Jones argues that even if he voluntarily consented to the search of the duffle bag, his consent did not extend to the locked metal box inside of the bag. We consider the question of whether the locked box fell within the scope of Jones's consent to search the bag under an "objective reasonableness" standard: "[W]hat would the typical reasonable person have understood by the exchange between the officer and the suspect?" Florida v. Jimeno, 500 U.S. 248, 251, 111 S.Ct. 1801, 114 L.Ed.2d 297 (1991). The district court concluded that Jones's

consent to search the bag, coupled with his statement "Everything you want is in that bag[,]" would make a reasonable person believe Defendant's consent also extended to the locked box within the bag. This is so regardless of whether the keys were found inside the bag and beside the box, as Cpl. Petty testified, or whether [Jones] gave [Cpl.] Petty the keys, as Michelle Miller testified. Importantly, [Jones] could have limited his consent to search to prevent Cpl. Petty from unlocking the box without a warrant but failed to do so. The officer acted on [Jones's] "Sure, go ahead."

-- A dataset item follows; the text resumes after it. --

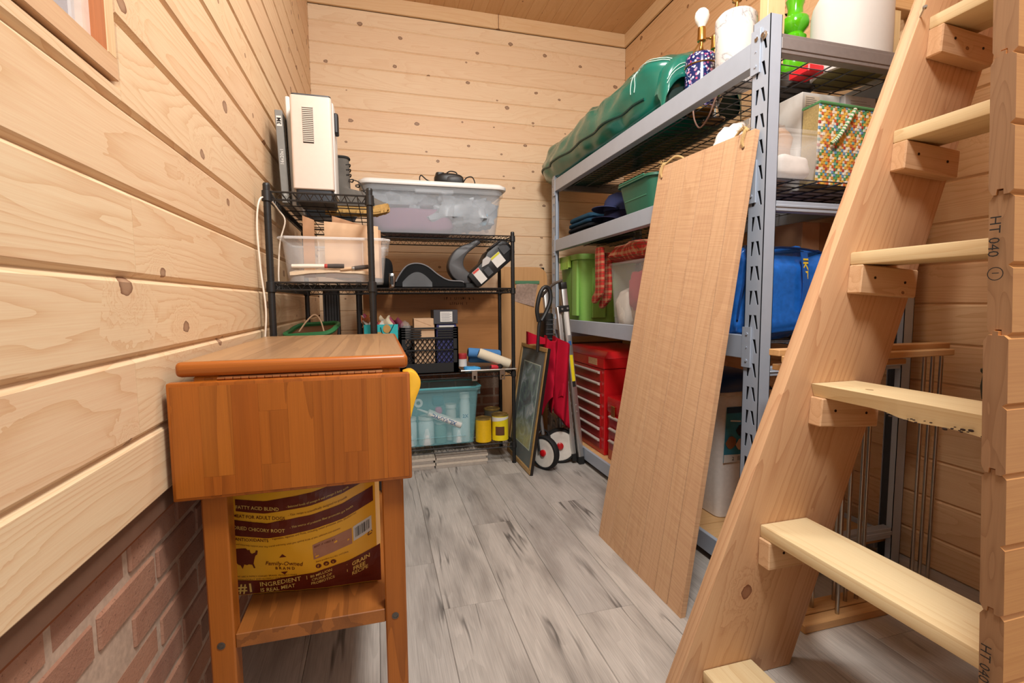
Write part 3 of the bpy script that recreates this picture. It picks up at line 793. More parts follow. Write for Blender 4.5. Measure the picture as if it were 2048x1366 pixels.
def PB(px, py, off=.0006):
    """point on the bag's front from print coordinates: px 0..302 across, py up from bottom edge in print units (1 unit = 1.12 mm)"""
    t = px/302.; return bsurf(t, (py)*.00112, off)
def band(g, lo, hi, m, a=0, b=302, n=36, lo_c=1, hi_c=1, amp=1.):
    for k in range(n):
        x0, x1 = a+(b-a)*k/n, a+(b-a)*(k+1)/n
        def y(x, base, c): return base - bshape(x/302)*c*amp - 40*0
        rows_ = 6
        for r_ in range(rows_):
            f0, f1 = r_/rows_, (r_+1)/rows_
            q = []
            for x, f in ((x0, f0), (x1, f0), (x1, f1), (x0, f1)):
                l_, h_ = y(x, lo, lo_c), y(x, hi, hi_c); q.append(PB(x, l_+(h_-l_)*f))
            g.add(q, [(0, 1, 2, 3)], m)
def bt(g, s, x, y, size, m, slope=None, **kw):
    def fn(a, b):
        X = min(300, max(1, x+a)); base = bshape(x/302)
        return PB(X, y+b-(bshape(X/302)-base if slope is None else slope*a), .0012)
    put_text(g, s, size, fn, m, **kw)
g = G(); CREAM = plain('cream_print', '#e8c568', .4, noisy=0); PINKB = plain('dusty_pink_print', '#b07a5e', .5, noisy=.05); WHT = PAPER
# maroon bands
band(g, 1, 35, 0, lo_c=0, hi_c=.9)
band(g, 131, 163, 0, a=0, b=290); band(g, 182, 207, 0, a=8, b=302)
bt(g, '#1', 2, 6, 30, 1, bold=.02, slope=0); bt(g, 'INGREDIENT', 46, 17, 15, 1, bold=.01); bt(g, 'IS REAL MEAT', 46, 4, 12, 1, bold=.01)
bt(g, '80 MILLION', 152, 30, 9, 1, bold=.01); bt(g, 'CFU/LB OF', 154, 20.5, 9, 1, bold=.01); bt(g, 'PROBIOTICS', 152, 11, 9, 1, bold=.01)
bt(g, 'GRAIN', 240, 45, 13, 1, bold=.02); bt(g, 'FREE', 242, 33, 13, 1, bold=.02); bt(g, 'RECIPE', 239, 22, 11.5, 1, bold=.01)
for x in (144, 229): band(g, 8+(0 if x < 200 else 4), 30, 1, a=x, b=x+1.2, n=1, lo_c=.6, hi_c=.9)
bt(g, 'FATTY ACID BLEND', 8, 187, 10, 1, bold=.01, slope=.05); bt(g, '- Balanced levels of omega-6 and omega-3 fatty acids', 112, 188, 6, 1)
bt(g, 'MEAT FOR ADULT DOGS', 2, 169, 9.5, 0, bold=.01, slope=.05); bt(g, '- This recipe is scientifically designed to provide', 116, 171, 6.2, 0); bt(g, 'the nutrition of good health for your adult dog', 8, 160.5, 5, 0)
bt(g, 'DRIED CHICORY ROOT', 1, 144, 10, 1, bold=.01, slope=.05); bt(g, '- This source of prebiotic fiber promotes gut health', 118, 146, 6.2, 1)
bt(g, 'ANTIOXIDANTS', 3, 121, 9.5, 0, bold=.01, slope=.05); bt(g, '- Vegetables, legumes and fruits, including sweet potatoes, peas, blueberries', 76, 122, 5.8, 0); bt(g, 'and more help support your dog overall well-being, while give optimal levels of zinc, selenium and vitamins', 4, 111, 5, 0)
# outline map
us = [(0, 104), (12, 105), (23, 106), (27, 102), (31, 103), (32, 97), (35, 94), (42, 97), (44, 102), (48, 101), (46, 93), (42, 90), (39, 81), (37, 73), (40, 63), (37, 62), (34, 70), (27, 71), (23, 69), (17, 70), (13, 60), (9, 68), (5, 69), (0, 74)]
tri = geometry.tessellate_polygon([[Vector((a, b, 0)) for a, b in us]])
g.add([PB(a+1, b-2) for a, b in us], [tuple(t) for t in tri], 0)
bt(g, 'Family-Owned', 62, 68, 13, 0, shear=.25, slope=.08, bold=.006); bt(g, 'B R A N D', 82, 56, 9, 0, slope=.06, bold=.02)
for pts in (((92, 83), (107, 84), (99, 91)), ((92, 49), (107, 50), (99.5, 42))): g.add([PB(a, b) for a, b in pts], [(0, 1, 2)], 0)
bt(g, 'WE ARE A FAMILY-OWNED BRAND, PROUDLY MADE', 1, 41, 5.2, 0, slope=.02); bt(g, 'WITH LOCALLY AND GLOBALLY SOURCED INGREDIENTS', 1, 34.5, 5.2, 0, slope=.02)
def quad(x0, x1, y0, y1, m, sl=.42, n=5):
    for k in range(n):
        a, b = x0+(x1-x0)*k/n, x0+(x1-x0)*(k+1)/n
        for r_ in range(4):
            c, d = y0+(y1-y0)*r_/4, y0+(y1-y0)*(r_+1)/4
            g.add([PB(a, c+sl*(a-x0)), PB(b, c+sl*(b-x0)), PB(b, d+sl*(b-x0)), PB(a, d+sl*(a-x0))], [(0, 1, 2, 3)], m)
quad(162, 243, 73, 108, 2, .30, 6)
bt(g, 'BEST IF USED BY', 165, 101, 6, 0, slope=-.26); bt(g, 'Store product in a dry, cool place', 166, 66, 5, 0, slope=-.2)
quad(246, 285, 102, 134, 3, .45, 4)
rb = random.Random(9); x = 250
while x < 281:
    w = rb.choice([.6, .9, 1.4]); 
    for r_ in range(3):
        c, d = 108+r_*7, 108+(r_+1)*7
        g.add([PB(x, c+.45*(x-246), .001), PB(x+w, c+.45*(x+w-246), .001), PB(x+w, d+.45*(x+w-246), .001), PB(x, d+.45*(x-246), .001)], [(0, 1, 2, 3)], 4)
    x += w+rb.choice([.7, 1.1, 1.6])
for k, x in enumerate((171, 187, 202)):
    c = (x, 57+k*3.0); n = 14
    g.add([PB(*c)]+[PB(c[0]+6*cos(2*pi*i/n), c[1]+5.4*sin(2*pi*i/n)) for i in range(n)], [(0, 1+i, 1+(i+1) % n) for i in range(n)], 0)
    bt(g, 'fot'[k], x-2, 54+k*3, 8, 5, bold=.02)
tr_ = [(275, 108), (287, 114), (282, 122)]
for i in range(3):
    p, q = Vector(tr_[i]), Vector(tr_[(i+1) % 3]); d = (q-p).normalized(); n_ = Vector((-d.y, d.x))*.9
    a_, b_ = p+d*2, q-d*2
    g.add([PB(*(a_-n_)), PB(*(b_-n_)), PB(*(b_+n_)), PB(*(a_+n_))], [(0, 1, 2, 3)], 0)
part('print', g, [MAROON, CREAM, PINKB, WHT, INK, YEL], bag, smooth=False)

# ------------------------------------------------------------------ big rough-sawn board leaning on the rack
bl, br_, tl, tr2 = V(.880, 1.822, 0), V(.890, 1.250, 0), V(1.170, 1.856, 1.560), V(1.172, 1.318, 1.542)
xa_ = ((br_-bl)+(tr2-tl)).normalized(); ya_ = ((tl-bl)+(tr2-br_)); ya_ = (ya_-xa_*ya_.dot(xa_)).normalized(); za_ = xa_.cross(ya_)
if za_.x > 0: za_ = -za_
Mb = frame(bl, tuple(xa_), tuple(ya_), tuple(za_)); Mbi = Mb.inverted()
lb = [Mbi @ p for p in (bl, br_, tr2, tl)]
bd = thing('leaning_board', 'wide rough-sawn wooden board with twine loops leaning on the grey rack', 'board', tuple(bl))
W_ = [(0, .098), (.098, .205), (.205, .315), (.315, .425), (.425, .50), (.50, .575)]
H0, H1 = (0+lb[1].y)/2, (lb[2].y+lb[3].y)/2
def edge_y(x, top):
    a, b = (lb[3], lb[2]) if top else (lb[0], lb[1]); t = (x-a.x)/(b.x-a.x); return a.y+(b.y-a.y)*t
wtot = lb[1].x
def bq(f, top): a, b = (lb[3], lb[2]) if top else (lb[0], lb[1]); p = a+(b-a)*f; return (p.x, p.y)
for i, (a, b) in enumerate(W_):
    a, b = a/.575, b/.575
    g = G(); gap = .0032
    g.prism([bq(a+gap, 0), bq(b-gap, 0), bq(b-gap, 1), bq(a+gap, 1)], 'Z', -.019, -.0005*(i % 2))
    part('plank', g, ROUGH, bd, M=Mb, smooth=False)
g = G(); g.prism([bq(.004, 0), bq(.996, 0), bq(.996, .999), bq(.004, .999)], 'Z', -.018, -.0035); part('backing', g, plain('groove_brown', '#4d301a', .9), bd, M=Mb)
TWINE = plain('jute_twine', '#b79a68', .95, noisy=.2, ns=300)
rt_ = random.Random(3)
for fh in (.06, .925):
    hx, hy = bq(fh, 1); hy -= .052
    g = G(); n = 14
    g.lathe([(.0005, 0), (.0062, 0), (.0062, .001), (.0005, .0012)], (hx, hy, -.0008), 12)
    part('drilled_hole', g, plain('hole_dark', '#4d2c16', .9), bd, M=Mb)
    sgn = 1 if fh < .5 else -1
    for off in (0, .004):
        g = G()
        loop = [V(hx, hy, -.004), V(hx-.004, hy+.02, .003+off), V(hx, hy+.052, .003+off), V(hx+.01*sgn, hy+.066, -.008), V(hx+.045*sgn, hy+.082+off, -.02), V(hx+.09*sgn, hy+.066, -.03), V(hx+.095*sgn, hy+.04, -.03)]
        g.tube(spline(loop, 5), .0042, 6)
        part('twine', g, TWINE, bd, M=Mb)
    g = G()
    for k in range(14):
        p = V(hx-.006, hy+.058, .001); d = V(rt_.uniform(-1, .4), rt_.uniform(-.4, 1), rt_.uniform(-.4, .8)).normalized()
        g.tube([p, p+d*.014, p+d*.026+V(0, -.004, 0)], .0008, 4)
    g.sup((hx-.002, hy+.058, -.001), (.010, .009, .008), 1, 1, 10, 7, disp=lambda p, u, v: p*(1+.2*nz(p.x, p.y, p.z, 300)))
    part('twine_knot', g, TWINE, bd, M=Mb)

# ------------------------------------------------------------------ wooden frame with steel rods, in front of the rack's near end
rg = thing('rod_gate', 'pale wooden bars joined by upright steel rods, standing before the grey rack', 'rack', (1.5, 1.13, 0))
g = G(); g.box(1.132, 1.828, 1.150, 1.190, .832, .852); part('top_bar', g, RODWOOD, rg, bevel=.002)
g = G(); g.box(1.132, 1.790, 1.112, 1.143, .815, .835); part('top_bar', g, RODWOOD, rg, bevel=.002)
g = G(); g.box(1.160, 1.665, 1.170, 1.205, .785, .803); part('top_bar', g, RODWOOD, rg, bevel=.002)
g = G(); g.box(1.20, 1.73, 1.085, 1.125, 0, .026); part('base_bar', g, RODWOOD, rg, bevel=.002)
g = G(); g.box(1.24, 1.82, 1.131, 1.190, 0, .024); part('base_bar', g, RODWOOD, rg, bevel=.002)
for x, y, zt_ in ((1.716, 1.150, .833), (1.752, 1.150, .833), (1.794, 1.152, .833), (1.430, 1.150, .833), (1.476, 1.150, .833), (1.500, 1.152, .833), (1.345, 1.105, .55), (1.30, 1.155, .833), (1.40, 1.165, .833)):
    g = G(); g.cyl(V(x, y, .02), V(x, y, zt_), .0058, n=12); part('rod', g, STEEL, rg)
g = G()
pr = [(.0005, 0), (.03, .002), (.045, .02), (.05, .06), (.046, .10), (.052, .108), (.052, .116), (.046, .118), (.04, .06), (.0005, .055)]
g.lathe(pr, (1.895, 1.042, .655), 20); g.box(1.892, 1.944, 1.036, 1.048, .70, .745)
solo('hanging_pot', g, plain('dark_green_plastic', '#3c4a42', .5), 'dark green plastic cup fixed to the right wall behind the ladder', 'cup')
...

J.A. 125 (citation omitted).

In assessing the scope of the consent granted by the suspect, we begin with the object of the search — in this case, illicit drugs. See Jimeno, 500 U.S. at 251, 111 S.Ct. 1801 ("The scope of a search is generally defined by its expressed object."). The suspect may impose limits on the items or areas subject to the consent search, just as he may refuse to allow any search whatsoever in the absence of a warrant. See id. at 252, 111 S.Ct. 1801. But, when a suspect gives his general and unqualified consent for an officer to search a particular area, the officer does not need to return to ask for fresh consent to search a closed container located within that area. See id. at 251, 111 S.Ct. 1801 ("[I]t was objectively reasonable for the police to conclude that the general consent to search respondents' car included consent to search containers within that car which might bear drugs."); see also United States v. Gant, 112 F.3d 239, 243 (6th Cir.1997) (explaining that "`general consent [to a search] permits the opening of closed but unlocked containers found in the place as to which consent was given.'" (quoting Wayne R. LaFave, Search and Seizure, § 8.1(c) & n. 75 (1986))); United States v. Battista, 876 F.2d 201, 207 (D.C.Cir.1989) (refusing to "turn the search of [a] bag into a game of `Mother-may-I,' in which [officers] would have to ask for new permission to remove each article from the suitcase").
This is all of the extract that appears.